__Material provided__.

---+---

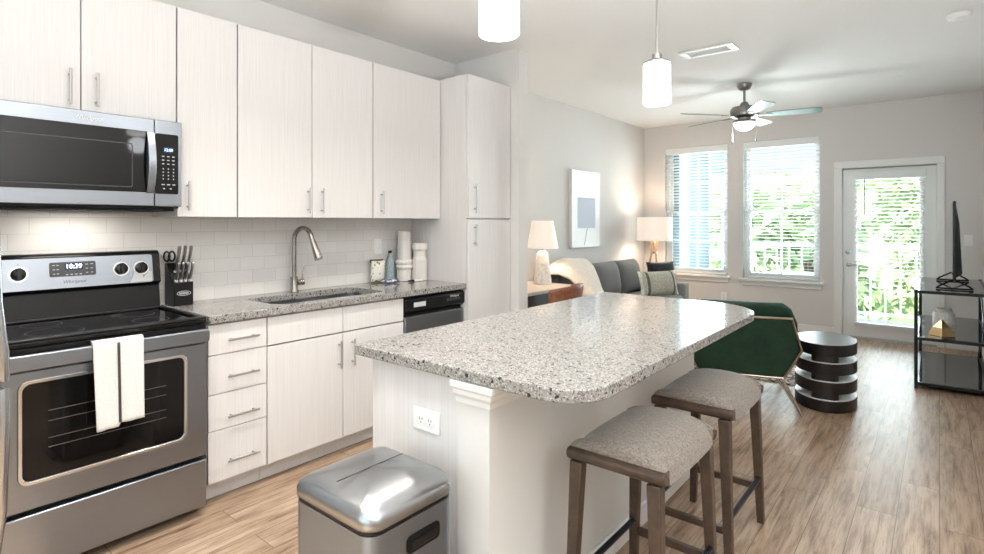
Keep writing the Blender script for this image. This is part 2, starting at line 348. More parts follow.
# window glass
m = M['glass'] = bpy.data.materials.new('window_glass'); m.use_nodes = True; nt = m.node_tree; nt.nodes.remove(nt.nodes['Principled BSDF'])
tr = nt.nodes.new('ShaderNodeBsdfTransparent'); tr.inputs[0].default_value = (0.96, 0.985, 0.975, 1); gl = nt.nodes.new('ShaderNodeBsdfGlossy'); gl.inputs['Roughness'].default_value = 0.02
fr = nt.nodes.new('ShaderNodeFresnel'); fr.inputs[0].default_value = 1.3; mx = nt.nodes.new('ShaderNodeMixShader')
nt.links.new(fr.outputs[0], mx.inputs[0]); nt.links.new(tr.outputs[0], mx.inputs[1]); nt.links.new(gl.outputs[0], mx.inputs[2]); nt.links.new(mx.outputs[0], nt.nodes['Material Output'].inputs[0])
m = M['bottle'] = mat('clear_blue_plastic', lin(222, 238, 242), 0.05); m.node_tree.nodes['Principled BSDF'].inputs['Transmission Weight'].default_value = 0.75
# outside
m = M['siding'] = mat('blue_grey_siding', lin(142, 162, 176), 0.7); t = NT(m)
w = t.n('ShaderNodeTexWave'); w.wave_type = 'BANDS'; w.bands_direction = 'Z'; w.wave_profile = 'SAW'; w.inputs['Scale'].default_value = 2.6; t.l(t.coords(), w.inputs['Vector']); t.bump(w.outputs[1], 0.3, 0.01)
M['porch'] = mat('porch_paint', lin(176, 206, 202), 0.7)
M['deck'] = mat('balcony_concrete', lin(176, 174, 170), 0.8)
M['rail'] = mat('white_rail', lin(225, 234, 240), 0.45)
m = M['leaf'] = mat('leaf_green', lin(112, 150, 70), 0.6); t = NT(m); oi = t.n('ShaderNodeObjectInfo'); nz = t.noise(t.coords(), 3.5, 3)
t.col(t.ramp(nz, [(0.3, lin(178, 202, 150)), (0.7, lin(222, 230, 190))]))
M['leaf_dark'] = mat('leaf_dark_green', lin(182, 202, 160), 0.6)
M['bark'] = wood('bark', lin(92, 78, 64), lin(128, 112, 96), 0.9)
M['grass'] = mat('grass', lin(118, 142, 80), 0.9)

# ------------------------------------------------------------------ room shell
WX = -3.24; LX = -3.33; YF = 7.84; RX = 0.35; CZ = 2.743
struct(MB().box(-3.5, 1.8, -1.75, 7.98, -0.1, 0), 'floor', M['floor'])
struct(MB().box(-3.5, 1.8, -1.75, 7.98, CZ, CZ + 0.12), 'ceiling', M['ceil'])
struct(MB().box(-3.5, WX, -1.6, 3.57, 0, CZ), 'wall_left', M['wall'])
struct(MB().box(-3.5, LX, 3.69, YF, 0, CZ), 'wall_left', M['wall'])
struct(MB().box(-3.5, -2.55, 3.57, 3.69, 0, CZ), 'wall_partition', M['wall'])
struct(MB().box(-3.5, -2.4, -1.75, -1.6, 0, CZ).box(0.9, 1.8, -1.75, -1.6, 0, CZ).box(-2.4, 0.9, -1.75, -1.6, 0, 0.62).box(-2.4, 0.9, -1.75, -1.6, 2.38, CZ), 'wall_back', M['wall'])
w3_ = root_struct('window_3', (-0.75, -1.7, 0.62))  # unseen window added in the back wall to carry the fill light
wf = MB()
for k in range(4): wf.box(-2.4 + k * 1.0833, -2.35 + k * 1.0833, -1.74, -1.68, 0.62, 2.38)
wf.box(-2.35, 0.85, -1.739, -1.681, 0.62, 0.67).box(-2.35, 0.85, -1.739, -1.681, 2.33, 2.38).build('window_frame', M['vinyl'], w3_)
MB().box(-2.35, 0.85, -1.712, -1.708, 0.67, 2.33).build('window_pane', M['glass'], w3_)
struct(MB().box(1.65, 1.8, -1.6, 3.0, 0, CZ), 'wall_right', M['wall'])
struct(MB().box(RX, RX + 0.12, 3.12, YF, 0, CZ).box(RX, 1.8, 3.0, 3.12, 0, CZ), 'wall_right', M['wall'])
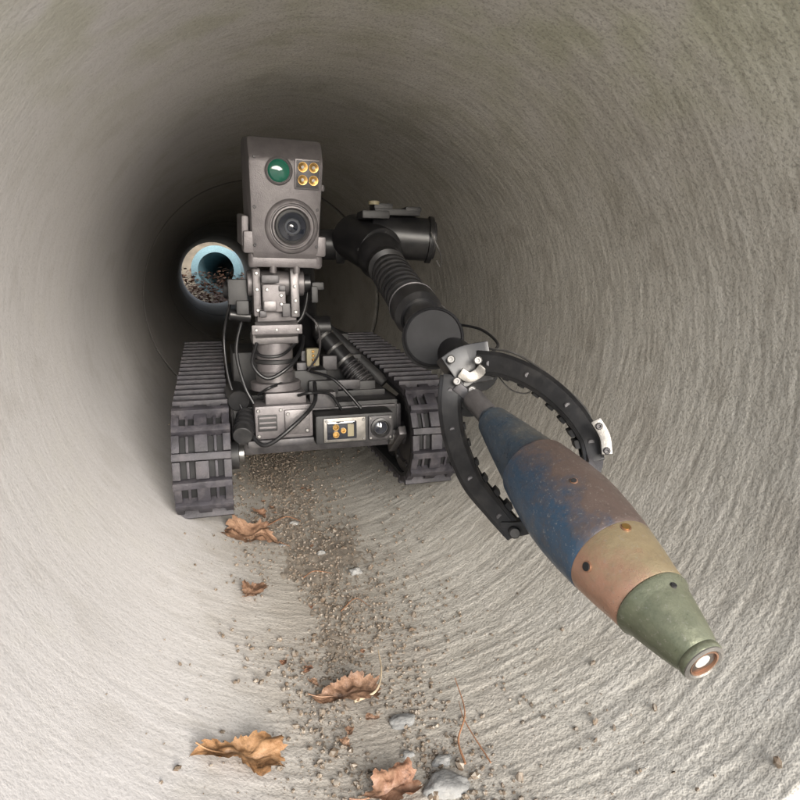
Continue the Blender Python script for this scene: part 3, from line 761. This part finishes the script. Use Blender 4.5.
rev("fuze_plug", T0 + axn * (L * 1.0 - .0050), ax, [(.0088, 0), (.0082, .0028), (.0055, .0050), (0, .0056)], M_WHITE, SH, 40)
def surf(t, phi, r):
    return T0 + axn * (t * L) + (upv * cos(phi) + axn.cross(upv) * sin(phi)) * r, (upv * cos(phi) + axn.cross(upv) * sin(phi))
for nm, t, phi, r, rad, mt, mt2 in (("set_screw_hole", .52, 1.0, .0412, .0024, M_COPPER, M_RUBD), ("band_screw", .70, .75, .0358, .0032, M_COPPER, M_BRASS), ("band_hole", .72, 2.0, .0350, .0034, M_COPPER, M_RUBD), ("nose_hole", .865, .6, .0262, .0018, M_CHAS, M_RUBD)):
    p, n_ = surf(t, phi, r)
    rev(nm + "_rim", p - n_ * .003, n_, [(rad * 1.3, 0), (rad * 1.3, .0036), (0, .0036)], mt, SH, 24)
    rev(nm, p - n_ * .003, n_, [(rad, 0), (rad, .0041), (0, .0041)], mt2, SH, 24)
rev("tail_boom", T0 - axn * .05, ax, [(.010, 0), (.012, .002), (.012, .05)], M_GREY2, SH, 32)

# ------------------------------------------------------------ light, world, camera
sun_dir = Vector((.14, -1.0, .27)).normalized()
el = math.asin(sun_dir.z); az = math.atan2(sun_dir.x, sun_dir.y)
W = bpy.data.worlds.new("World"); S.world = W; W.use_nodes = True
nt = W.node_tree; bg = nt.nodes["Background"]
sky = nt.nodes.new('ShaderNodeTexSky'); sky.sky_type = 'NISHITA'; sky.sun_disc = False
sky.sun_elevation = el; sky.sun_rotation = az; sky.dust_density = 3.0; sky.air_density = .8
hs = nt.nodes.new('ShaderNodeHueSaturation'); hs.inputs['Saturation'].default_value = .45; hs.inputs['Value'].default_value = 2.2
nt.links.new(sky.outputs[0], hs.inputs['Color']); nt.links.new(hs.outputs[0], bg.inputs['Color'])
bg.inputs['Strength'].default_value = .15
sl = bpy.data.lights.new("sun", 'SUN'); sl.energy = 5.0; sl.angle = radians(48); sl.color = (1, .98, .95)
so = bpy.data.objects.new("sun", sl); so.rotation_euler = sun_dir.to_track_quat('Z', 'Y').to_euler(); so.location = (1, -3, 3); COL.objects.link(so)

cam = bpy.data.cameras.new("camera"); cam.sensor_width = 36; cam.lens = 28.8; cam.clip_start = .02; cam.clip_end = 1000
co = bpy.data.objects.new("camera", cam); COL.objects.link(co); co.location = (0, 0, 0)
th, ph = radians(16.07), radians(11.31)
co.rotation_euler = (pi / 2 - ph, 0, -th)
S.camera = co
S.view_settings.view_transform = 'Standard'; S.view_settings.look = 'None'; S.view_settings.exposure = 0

---+---

__Aim__. In the records, locate each line holding the string "this" and copy it.

__Task response__.
Keep writing the Blender script for this image. This is part 2, starting at line 348. More parts follow.
Continue the Blender Python script for this scene: part 3, from line 761. This part finishes the script. Use Blender 4.5.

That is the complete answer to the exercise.